Earlier this year, the U.S. government argued on the side of victims of human rights abuses at the U.S. Supreme Court. In Kiobel v. Royal Dutch Petroleum (Shell), the government argued that corporations should not be exempt from responsibility for committing human rights abuses. But when the Supreme Court ordered a rehearing in the case, and asked whether human rights lawsuits could be brought when the abuses happened outside the U.S., we wondered whether the Obama administration would continue to side with the victims.

Today, the government submitted its brief (below) – and it’s on the wrong side. I have rarely been so disappointed in my government.

In this case, which involves victims of crimes against humanity in Nigeria who allege that Shell was complicit in the violent suppression of a nonviolent movement, the Obama administration argues that courts should not allow the human rights claims to proceed. The administration doesn’t urge a blanket rule against all cases arising in foreign countries, but it does argue that in a case like Kiobel, where the defendant is a foreign company doing business in the U.S., and where the abuses were committed by government forces within their own territory, the courts should deny the victims justice.

This position undoubtedly provoked severe controversy within the administration. How do we know? Some of the government’s lawyers appear to have refused to sign the brief. Last time, the government’s brief was signed by lawyers in the Department of Justice as well as the State Department and the Commerce Department. This time, only the Justice Department is on the brief. Notably, Harold Koh, the top lawyer in the State Department and a longtime human rights advocate, did not put his name to the brief.

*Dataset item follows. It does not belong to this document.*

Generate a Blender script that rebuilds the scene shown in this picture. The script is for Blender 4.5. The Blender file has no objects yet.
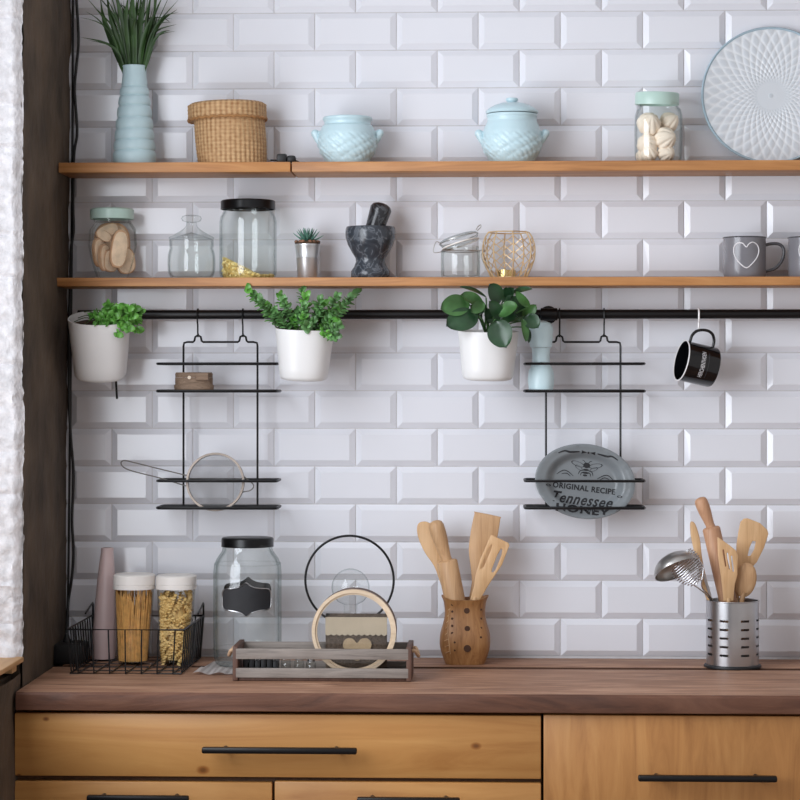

Why is Obama’s position wrong? Several reasons. First, the government acknowledges that ordinary lawsuits, involving things like dangerous retail products or fraud, could be brought in U.S. courts by foreigners against any company doing business in the U.S. It urges the Supreme Court to adopt a different rule for the most egregious human rights abuses, arguing that those victims, unlike victims of everyday wrongs, should be denied access to U.S. courts.

Second, the administration also admits that the rules might be different if a U.S. company like Chevron, rather than a foreign company like Shell, were sued. This puts U.S. corporations at a special disadvantage, allowing foreign companies the privilege and benefits of doing business in the U.S. without facing any scrutiny for their human rights violations, while U.S. companies are subject to greater accountability.

This is a sad day for the Obama adminstration’s human rights policy. The government’s position takes a 19th-Century view of international law, basically arguing that governments don’t have any business meddling in what other nations do to their own citizens. That’s ridiculous, and it completely ignores the entire post-World-War-II body of international human rights law. It’s also at odds with U.S. foreign policy, which frequently criticizes other nations – and even authorizes hostile action – based on their treatment of their own citizens.

Essentially, Obama is saying that if a foreign government abuses human rights, we can bomb them, like we did with Libya. But we can’t hold anyone accountable in court, because that would threaten international relations.